That's correct, the tricky part is law enforcement isn't obligated to disclose their RAS to you because it may Impede the crime they are investigating.
For instance if a bank was robbed in an area you were walking through you most certainly will be detained but LEO isn't going to feel the need to explain why.
That's a new one on me. If asked he better be able to articulate his reason for the stop. You need to read all of "Terry" and all the associated cases.
In the first place, if the frisk is justified in order to protect the officer during an encounter with a citizen, the officer must first have constitutional grounds to insist on an encounter, to make a forcible stop. Any person, including a policeman, is at liberty to avoid a person he considers dangerous. If and when a policeman has a right instead to disarm such a person for his own protection, he must first have a right not to avoid him but to be in his presence. That right must be more than the liberty (again, possessed by every citizen) to address questions to other persons, for ordinarily the person addressed has an equal right to ignore his interrogator and walk away; he certainly need not submit to a frisk for the questioner's protection. I would make it perfectly clear that the right to frisk in this case depends upon the reasonableness of a forcible stop to investigate a suspected crime.

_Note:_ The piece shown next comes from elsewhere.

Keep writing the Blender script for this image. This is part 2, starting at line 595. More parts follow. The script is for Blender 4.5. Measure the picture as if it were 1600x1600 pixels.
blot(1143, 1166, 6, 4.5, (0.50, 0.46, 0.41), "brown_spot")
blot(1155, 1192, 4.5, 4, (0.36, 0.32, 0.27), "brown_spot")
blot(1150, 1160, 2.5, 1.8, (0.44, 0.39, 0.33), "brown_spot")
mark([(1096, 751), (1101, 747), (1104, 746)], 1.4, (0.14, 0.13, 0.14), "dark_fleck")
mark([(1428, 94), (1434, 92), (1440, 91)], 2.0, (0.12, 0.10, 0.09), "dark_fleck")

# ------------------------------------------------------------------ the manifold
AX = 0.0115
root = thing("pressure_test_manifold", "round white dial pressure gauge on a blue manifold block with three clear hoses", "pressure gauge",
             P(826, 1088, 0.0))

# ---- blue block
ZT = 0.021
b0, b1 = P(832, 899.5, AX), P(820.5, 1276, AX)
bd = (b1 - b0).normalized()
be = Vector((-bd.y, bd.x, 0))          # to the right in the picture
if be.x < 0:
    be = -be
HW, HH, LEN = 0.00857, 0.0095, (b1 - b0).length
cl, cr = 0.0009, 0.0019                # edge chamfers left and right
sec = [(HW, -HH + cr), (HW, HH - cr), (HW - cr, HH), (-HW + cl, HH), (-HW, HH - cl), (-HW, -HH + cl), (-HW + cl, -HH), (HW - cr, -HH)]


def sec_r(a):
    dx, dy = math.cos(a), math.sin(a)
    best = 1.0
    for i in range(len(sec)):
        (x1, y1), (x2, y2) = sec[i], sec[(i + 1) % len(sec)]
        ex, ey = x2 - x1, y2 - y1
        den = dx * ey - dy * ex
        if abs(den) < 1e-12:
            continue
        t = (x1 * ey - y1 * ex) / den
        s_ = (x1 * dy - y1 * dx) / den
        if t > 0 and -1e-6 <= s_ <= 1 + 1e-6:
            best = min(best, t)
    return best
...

Where such a stop is reasonable, however, the right to frisk must be immediate and automatic if the reason for the stop is, as here, an articulable suspicion of a crime of violence. Just as a full search incident to a lawful arrest requires no additional justification, a limited frisk incident to a lawful stop must often be rapid and routine. There is no reason why an officer, rightfully but forcibly confronting a person suspected of a serious crime, should have to ask one question and take the risk that the answer might be a bullet.
Also name only.......
When any of us are carrying concealed we understand that we must inform an officer of our conceal carry status and also have identification on our persons and supply that identification if requested.
When open carrying we are not required to have any type of identification on our persons. Knowing that the Ohio legislature passed ORC 2921.29.
Under Terry v. Ohio, 392 U.S. 1 (1968), a law enforcement officer has wide leeway during an investigatory stop. But, that wide leeway is not unlimited. A stop under Terry is limited by the Fourth Amendment of the U.S. Constitution and also limited by Article 1 Section 14 of the Ohio Constitution. ORC §2921.29 is unconstitutional as written. ORC §2921.29(A) states in part “No person who is in a public place shall refuse to disclose the person’s name, address, or date of birth, when requested by a law enforcement officer who reasonably suspects either of the following:...” ORC §2921.29 goes well beyond the holding of Hiibel v. Sixth Judicial District Court of Nevada, Humboldt County, et al, 542 U.S. 177 (2004).
The U.S. Supreme Court in Hiibel stated that:
Beginning with Terry v. Ohio, 392 U. S. 1, the Court has recognized that an officer's reasonable suspicion that a person may be involved in criminal activity permits the officer to stop the person for a brief time and take additional steps to investigate further. Although it is well established that an officer may ask a suspect to identify himself during a Terry stop, see, e.g., United States v. Hensley, 469 U. S. 221, 229, it has been an open question whether the suspect can be arrested and prosecuted for refusal to answer, see Brown, supra, at 53, n. 3. The Court is now of the view that Terry principles permit a State to require a suspect to disclose his name in the course of a Terry stop. Terry, supra, at 34.
The Hiibel court made it abundantly clear that, until Hiibel, an open question existed as to whether a suspect can be arrested and prosecuted for the refusal to answer questions, ie a suspect exercising their Fifth Amendment right. Through Hiibel the U.S. Supreme Court has ruled that the Terry principles permit a State to require a suspect to disclose his name in the course of a Terry stop. The Court did not extend that principle beyond the giving of the suspect's name.
ORC §2921.29 states “no person...shall refuse to disclose the person’s name, address, or date of birth.” The term “or” in Websters dictionary is a conjunction introducing an alternative. Thus, in plain English ORC §2921.29 allows a person to give one of the three alternatives. But, what if an arresting officer charges an Accused with not supplying all three because the officer treated the term “or” as if it meant “and.” According to ORC §1.02(F) (“And” may be read “or,” and “or” may be read “and” if the sense requires it.) the officer is permitted to make such interpretation. The officer's interpretation, however, would be in direct violation of ORC §1.42 which states in part “Words and phrases shall be read in context and construed according to the rules of grammar and common usage.” Accordingly, the application of term “and” in ORC §2921.29(A) would then be in direct violation of Hiibel. Clearly, ORC §2921.29(A), when applied with the term “and” instead of “or”, would be beyond what the U.S. Supreme Court has allowed under the Fourth Amendment and therefore, ORC §2921.29 would be unconstitutional.
If an Accused gave their name, but was arrested and jailed for not giving his address and date of birth, the arrest and jailing would be under the color of law and in violation of the Accused's constitutional right under the U.S. and Ohio Constitution.